Task to complete - Retype verbatim only the lines below, starting at the one that contains "Model this scene" and ending at the one that contains "def X(px, d): return". Pictures are excluded from the copy.

Dataset records -
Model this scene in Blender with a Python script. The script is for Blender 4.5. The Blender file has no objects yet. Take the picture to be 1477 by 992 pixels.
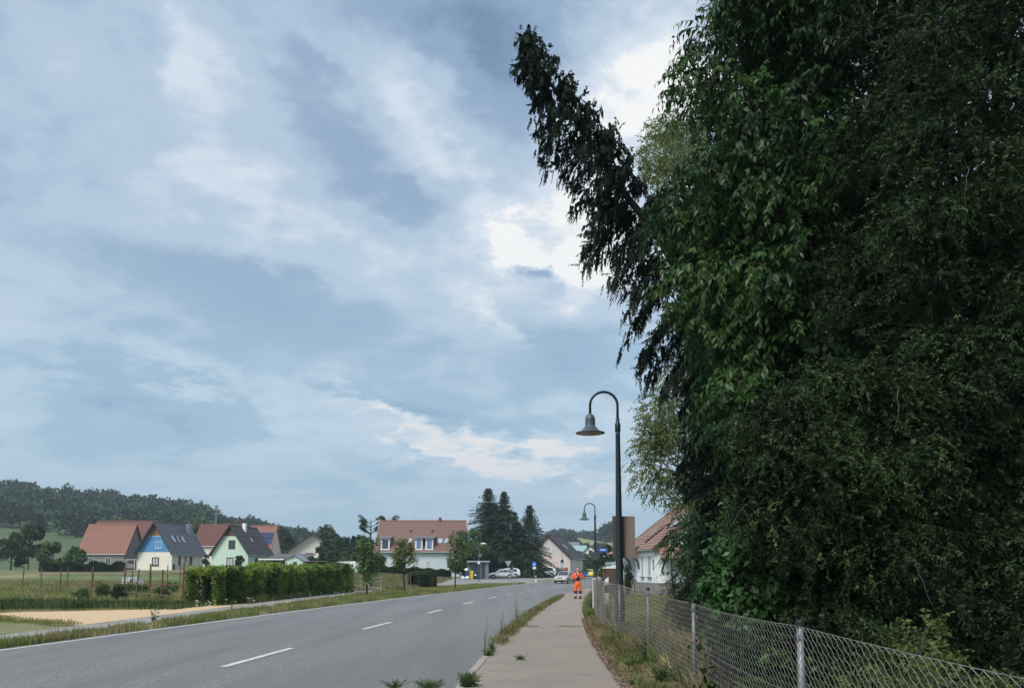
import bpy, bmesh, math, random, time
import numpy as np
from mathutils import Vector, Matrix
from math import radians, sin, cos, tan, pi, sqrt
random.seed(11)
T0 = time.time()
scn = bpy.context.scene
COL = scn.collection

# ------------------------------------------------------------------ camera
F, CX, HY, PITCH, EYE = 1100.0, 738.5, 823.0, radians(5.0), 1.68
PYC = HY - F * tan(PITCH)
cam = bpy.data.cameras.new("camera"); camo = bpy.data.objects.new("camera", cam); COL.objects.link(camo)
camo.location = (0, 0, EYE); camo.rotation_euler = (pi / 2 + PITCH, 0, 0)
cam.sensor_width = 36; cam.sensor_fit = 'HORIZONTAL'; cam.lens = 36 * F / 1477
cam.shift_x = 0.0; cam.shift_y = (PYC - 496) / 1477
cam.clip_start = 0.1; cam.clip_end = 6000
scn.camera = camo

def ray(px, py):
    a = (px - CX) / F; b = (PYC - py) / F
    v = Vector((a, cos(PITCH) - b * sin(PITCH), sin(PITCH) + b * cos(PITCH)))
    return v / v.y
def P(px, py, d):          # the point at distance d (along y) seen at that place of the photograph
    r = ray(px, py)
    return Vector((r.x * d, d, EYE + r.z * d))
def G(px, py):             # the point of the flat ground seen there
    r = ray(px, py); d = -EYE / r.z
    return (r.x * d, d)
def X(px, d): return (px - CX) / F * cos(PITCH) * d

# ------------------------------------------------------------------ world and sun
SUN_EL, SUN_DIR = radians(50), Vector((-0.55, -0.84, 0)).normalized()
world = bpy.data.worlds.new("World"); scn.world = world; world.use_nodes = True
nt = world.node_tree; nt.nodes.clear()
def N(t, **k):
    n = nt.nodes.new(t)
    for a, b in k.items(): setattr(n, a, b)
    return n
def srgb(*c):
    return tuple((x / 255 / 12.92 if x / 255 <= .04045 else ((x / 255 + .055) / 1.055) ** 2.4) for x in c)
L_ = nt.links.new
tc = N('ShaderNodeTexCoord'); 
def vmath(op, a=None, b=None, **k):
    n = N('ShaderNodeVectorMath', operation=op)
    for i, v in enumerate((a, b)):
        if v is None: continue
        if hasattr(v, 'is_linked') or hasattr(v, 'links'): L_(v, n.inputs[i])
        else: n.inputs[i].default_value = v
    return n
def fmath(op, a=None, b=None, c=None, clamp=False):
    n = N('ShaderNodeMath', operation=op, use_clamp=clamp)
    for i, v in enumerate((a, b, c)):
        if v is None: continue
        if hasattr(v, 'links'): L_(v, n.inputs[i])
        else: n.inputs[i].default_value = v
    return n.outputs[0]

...

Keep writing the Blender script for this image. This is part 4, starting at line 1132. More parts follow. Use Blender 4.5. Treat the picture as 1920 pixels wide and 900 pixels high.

Solution to the exercise -
Model this scene in Blender with a Python script. The script is for Blender 4.5. The Blender file has no objects yet. Take the picture to be 1477 by 992 pixels.
import bpy, bmesh, math, random, time
import numpy as np
from mathutils import Vector, Matrix
from math import radians, sin, cos, tan, pi, sqrt
random.seed(11)
T0 = time.time()
scn = bpy.context.scene
COL = scn.collection

# ------------------------------------------------------------------ camera
F, CX, HY, PITCH, EYE = 1100.0, 738.5, 823.0, radians(5.0), 1.68
PYC = HY - F * tan(PITCH)
cam = bpy.data.cameras.new("camera"); camo = bpy.data.objects.new("camera", cam); COL.objects.link(camo)
camo.location = (0, 0, EYE); camo.rotation_euler = (pi / 2 + PITCH, 0, 0)
cam.sensor_width = 36; cam.sensor_fit = 'HORIZONTAL'; cam.lens = 36 * F / 1477
cam.shift_x = 0.0; cam.shift_y = (PYC - 496) / 1477
cam.clip_start = 0.1; cam.clip_end = 6000
scn.camera = camo

def ray(px, py):
    a = (px - CX) / F; b = (PYC - py) / F
    v = Vector((a, cos(PITCH) - b * sin(PITCH), sin(PITCH) + b * cos(PITCH)))
    return v / v.y
def P(px, py, d):          # the point at distance d (along y) seen at that place of the photograph
    r = ray(px, py)
    return Vector((r.x * d, d, EYE + r.z * d))
def G(px, py):             # the point of the flat ground seen there
    r = ray(px, py); d = -EYE / r.z
    return (r.x * d, d)
def X(px, d): return (px - CX) / F * cos(PITCH) * d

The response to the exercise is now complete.